Kiedyś podczas meczu Ruchu Chorzów z Ruchem Radzionków komentator radiowy powiedział: "Ruch z Ruchem gra, więc na boisku powinno być sporo ruchu. I tak też jest." Dziś w KBK nie było żadnego Ruchu, ale ruchu było sporo. Najpierw pojawiła się ekipa stałych bywalców rzeszowskiego Królestwa: @romualdd z Igą, @wawrzyniec i @steemres (powinien zmienić nazwę na @hiveres). Tym razem jednak nie graliśmy w Rimland, tylko w nową grę, która podbija KBK, czyli Briscolę. Jako, że nie było z nami naszego dyżurnego Włocha (Lorenzo), to musieliśmy użyć kart francuskich. Ale i tak było wiele radości.
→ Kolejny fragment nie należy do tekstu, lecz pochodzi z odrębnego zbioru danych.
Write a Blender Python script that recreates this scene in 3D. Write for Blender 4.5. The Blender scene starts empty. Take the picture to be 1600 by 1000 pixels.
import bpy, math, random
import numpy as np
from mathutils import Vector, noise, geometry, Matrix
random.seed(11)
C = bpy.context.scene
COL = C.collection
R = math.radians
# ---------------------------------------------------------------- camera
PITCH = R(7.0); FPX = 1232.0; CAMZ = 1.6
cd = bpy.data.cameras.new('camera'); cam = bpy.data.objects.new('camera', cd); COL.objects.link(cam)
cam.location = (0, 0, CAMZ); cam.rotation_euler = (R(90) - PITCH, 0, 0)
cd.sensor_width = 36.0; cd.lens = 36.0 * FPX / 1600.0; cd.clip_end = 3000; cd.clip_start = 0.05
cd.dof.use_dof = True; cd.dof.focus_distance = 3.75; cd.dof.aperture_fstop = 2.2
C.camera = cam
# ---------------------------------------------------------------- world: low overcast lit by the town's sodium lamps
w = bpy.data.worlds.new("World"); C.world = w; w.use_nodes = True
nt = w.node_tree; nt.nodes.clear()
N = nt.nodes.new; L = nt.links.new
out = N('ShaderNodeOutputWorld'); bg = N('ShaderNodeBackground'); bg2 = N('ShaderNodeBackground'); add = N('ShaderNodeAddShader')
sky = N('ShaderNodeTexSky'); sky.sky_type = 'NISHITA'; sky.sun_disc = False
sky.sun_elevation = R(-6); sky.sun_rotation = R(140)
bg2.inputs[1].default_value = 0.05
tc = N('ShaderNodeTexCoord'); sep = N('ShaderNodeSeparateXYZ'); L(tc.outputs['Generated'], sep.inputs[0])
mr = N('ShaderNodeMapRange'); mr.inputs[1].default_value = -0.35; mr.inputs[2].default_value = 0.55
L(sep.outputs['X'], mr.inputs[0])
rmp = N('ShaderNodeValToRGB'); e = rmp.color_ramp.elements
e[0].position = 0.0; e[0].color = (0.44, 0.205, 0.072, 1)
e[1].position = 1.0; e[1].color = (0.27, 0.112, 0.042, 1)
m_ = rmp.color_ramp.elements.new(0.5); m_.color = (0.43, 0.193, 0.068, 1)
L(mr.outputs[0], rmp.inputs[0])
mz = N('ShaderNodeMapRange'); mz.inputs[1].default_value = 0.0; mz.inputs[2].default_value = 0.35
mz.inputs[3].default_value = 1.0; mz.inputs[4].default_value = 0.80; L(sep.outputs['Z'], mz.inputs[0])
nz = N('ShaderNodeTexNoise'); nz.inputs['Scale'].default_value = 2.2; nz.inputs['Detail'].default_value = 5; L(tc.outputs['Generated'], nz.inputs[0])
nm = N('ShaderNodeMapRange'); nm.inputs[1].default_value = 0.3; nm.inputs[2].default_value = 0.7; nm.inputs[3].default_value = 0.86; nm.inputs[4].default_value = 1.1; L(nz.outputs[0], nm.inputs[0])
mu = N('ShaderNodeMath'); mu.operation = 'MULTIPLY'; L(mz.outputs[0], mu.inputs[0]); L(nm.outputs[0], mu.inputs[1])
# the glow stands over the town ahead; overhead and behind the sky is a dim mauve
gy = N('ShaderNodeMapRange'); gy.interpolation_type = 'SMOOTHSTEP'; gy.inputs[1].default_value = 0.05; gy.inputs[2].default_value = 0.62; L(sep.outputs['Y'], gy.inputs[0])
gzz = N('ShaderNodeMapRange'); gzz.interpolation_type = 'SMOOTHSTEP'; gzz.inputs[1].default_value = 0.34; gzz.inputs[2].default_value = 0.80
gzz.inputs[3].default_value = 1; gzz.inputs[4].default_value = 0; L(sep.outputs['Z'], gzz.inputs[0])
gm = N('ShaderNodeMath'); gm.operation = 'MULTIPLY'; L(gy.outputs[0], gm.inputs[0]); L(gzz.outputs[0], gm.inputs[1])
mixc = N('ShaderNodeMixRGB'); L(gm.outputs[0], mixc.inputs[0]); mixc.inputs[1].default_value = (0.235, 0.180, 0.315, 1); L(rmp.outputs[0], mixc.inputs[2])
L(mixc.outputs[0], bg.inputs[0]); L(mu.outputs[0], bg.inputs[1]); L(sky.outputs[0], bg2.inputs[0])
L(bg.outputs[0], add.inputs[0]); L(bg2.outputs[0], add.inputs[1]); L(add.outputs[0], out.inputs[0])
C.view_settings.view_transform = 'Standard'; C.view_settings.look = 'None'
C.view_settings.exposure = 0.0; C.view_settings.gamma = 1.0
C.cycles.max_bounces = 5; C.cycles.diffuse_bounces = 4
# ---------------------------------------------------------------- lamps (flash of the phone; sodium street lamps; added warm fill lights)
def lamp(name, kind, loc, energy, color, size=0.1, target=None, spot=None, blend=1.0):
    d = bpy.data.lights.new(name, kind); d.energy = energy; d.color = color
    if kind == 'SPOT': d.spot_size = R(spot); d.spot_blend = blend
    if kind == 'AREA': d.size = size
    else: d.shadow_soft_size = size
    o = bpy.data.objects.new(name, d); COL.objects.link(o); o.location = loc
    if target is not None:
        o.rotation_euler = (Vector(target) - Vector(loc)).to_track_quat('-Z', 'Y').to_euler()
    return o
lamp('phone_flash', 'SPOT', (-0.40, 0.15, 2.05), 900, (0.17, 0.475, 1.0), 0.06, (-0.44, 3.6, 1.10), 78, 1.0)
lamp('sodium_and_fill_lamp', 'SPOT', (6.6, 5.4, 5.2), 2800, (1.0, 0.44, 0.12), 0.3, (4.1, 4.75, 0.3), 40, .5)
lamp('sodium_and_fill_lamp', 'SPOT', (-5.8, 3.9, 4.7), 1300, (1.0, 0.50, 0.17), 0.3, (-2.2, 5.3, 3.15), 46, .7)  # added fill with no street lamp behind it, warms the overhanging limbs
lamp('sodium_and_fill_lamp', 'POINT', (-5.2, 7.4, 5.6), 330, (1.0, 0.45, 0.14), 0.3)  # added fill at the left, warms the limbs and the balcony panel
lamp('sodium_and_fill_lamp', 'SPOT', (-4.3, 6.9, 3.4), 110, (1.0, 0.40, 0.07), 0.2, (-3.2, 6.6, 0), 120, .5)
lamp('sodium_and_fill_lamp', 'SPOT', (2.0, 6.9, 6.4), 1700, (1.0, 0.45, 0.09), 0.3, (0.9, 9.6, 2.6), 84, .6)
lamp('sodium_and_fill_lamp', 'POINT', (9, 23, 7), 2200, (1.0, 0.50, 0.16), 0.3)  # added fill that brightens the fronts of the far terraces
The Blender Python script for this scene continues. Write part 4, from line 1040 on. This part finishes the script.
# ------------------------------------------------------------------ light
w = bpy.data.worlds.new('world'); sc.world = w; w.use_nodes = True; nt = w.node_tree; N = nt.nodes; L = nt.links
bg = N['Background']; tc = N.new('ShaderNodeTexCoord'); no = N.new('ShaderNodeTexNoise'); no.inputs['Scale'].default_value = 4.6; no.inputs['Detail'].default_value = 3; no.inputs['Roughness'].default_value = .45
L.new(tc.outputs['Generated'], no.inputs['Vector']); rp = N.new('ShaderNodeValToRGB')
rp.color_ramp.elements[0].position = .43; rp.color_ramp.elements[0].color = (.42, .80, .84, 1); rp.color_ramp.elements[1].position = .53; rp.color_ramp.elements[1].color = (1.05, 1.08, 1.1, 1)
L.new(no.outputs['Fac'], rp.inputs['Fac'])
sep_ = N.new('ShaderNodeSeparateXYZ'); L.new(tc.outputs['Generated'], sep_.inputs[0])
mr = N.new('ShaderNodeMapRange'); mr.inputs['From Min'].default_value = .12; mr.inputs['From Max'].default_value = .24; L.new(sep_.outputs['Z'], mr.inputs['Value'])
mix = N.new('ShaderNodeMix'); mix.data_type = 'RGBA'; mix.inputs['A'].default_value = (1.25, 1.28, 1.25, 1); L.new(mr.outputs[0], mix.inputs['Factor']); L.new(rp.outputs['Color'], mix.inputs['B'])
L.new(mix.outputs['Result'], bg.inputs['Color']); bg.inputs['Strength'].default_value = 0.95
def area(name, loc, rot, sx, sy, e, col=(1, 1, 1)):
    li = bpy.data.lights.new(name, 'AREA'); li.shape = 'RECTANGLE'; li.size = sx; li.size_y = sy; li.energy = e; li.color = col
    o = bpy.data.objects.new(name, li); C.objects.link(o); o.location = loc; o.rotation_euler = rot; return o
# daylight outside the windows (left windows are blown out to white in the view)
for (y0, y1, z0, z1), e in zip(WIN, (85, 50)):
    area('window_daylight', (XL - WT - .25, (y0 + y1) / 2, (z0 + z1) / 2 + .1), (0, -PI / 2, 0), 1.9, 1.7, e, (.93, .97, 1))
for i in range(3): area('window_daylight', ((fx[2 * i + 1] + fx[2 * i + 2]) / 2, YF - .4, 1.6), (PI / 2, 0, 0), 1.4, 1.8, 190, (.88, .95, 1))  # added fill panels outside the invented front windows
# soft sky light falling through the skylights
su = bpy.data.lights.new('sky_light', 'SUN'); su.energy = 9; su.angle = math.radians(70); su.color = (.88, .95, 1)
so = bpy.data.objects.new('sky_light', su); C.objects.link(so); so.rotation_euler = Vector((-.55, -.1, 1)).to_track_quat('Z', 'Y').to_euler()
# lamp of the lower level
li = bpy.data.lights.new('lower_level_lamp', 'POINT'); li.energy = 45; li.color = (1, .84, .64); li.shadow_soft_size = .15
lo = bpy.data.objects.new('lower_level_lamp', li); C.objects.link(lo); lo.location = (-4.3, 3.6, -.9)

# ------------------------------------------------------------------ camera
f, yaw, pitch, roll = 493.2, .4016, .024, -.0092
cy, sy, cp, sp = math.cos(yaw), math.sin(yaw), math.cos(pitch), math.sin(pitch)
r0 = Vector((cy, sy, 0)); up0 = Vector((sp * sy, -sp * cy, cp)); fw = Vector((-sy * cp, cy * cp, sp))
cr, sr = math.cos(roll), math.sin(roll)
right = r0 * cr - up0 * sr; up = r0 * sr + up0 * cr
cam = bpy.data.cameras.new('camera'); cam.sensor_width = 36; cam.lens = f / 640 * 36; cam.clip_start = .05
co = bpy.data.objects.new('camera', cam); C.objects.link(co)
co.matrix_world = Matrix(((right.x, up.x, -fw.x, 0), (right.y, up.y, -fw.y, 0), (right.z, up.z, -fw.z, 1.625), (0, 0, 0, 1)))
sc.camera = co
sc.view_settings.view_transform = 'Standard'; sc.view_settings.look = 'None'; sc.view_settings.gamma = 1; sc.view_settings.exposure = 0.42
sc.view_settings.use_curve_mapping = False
@foggymeadow tak się wkręciła, że teraz gra z komputerem. Zapewne ćwiczy przed planowanymi na "lepszy czas" zawodami Królewskiej Ligi Briscoli. Trzeba tylko sprowadzić z Włoch karty, bo one mimo wszystko dodają +10 do klimatu.
Przy okazji dzisiejszych rozgrywek pojawił się pomysł, by przemycać Coca Colę, przelewać do butelek i nazywać ją Bris Colą. Choć w sumie lepiej byłoby robić własną.
Wieczorem z kolei wpadła ekipa cyklistów z @olusiu na czele, aby zrobić ewaluację poprzedniego roku i pospiskować trochę (jak to cykliści). Zjawił się też Lorenzo, który był dziś ostatnim gościem KBK. Dobranoc.